The following recommendations are proposed for future research and improvements:

• Further research can be done to optimize the material properties to enhance the thermal and mechanical properties of the ball screws.
• While the presented ANSYS simulation shows promising results, further refinements can be made in the simulation model where more complex boundary conditions can be used to simulate real-world operations.
• To better understand the tradeoffs between TIC and NSK ball screws, life cycle cost analysis should be done that will investigate factors such as maintenance, repair and replacement cost, etc.
• The effects of manufacturing processes such as heat treatment, surface coating etc. on ball screws can be discussed to strengthen the comparison.

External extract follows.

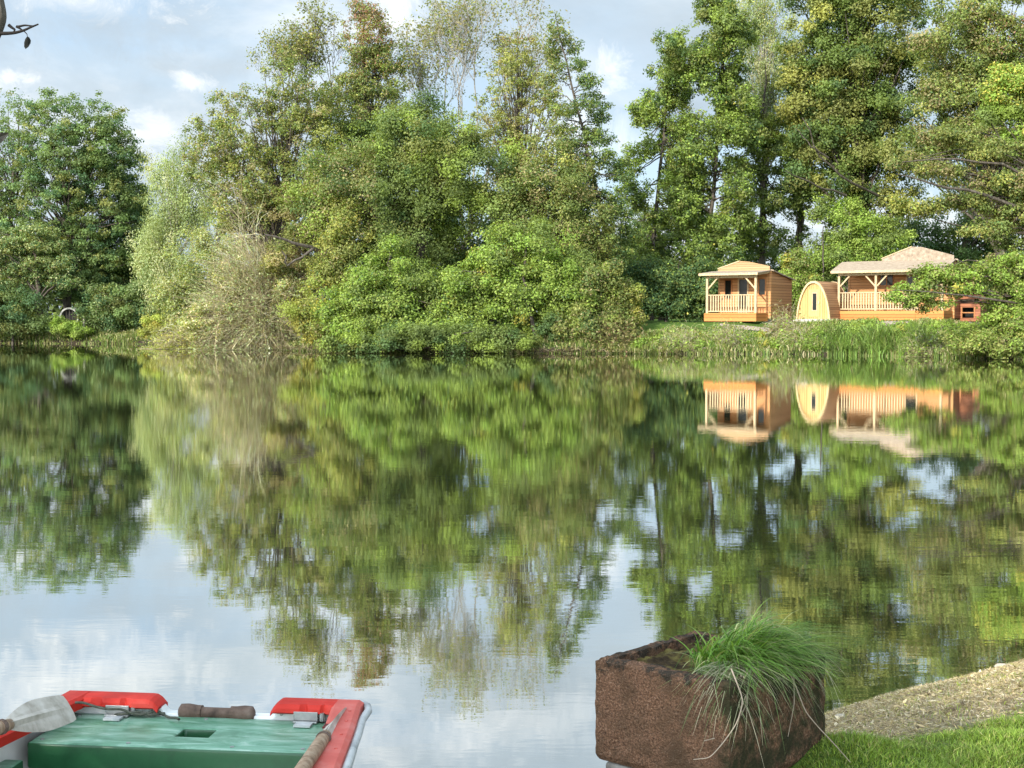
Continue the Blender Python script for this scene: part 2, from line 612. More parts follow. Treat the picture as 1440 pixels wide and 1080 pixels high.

• Advance monitoring techniques such as AI-driven monitoring and feedback system can be utilized to increase the efficiency and the quality control in ball screw manufacturing for process optimization.
• While the ALT spanned 245 h (~54% of theoretical life), it was sufficient to observe stabilization trends and early degradation. Future studies will explore extended testing (≥1000 h) to assess long-term durability.
• Expanding the study by testing additional ball screw models from various manufacturers to further improve the studied results.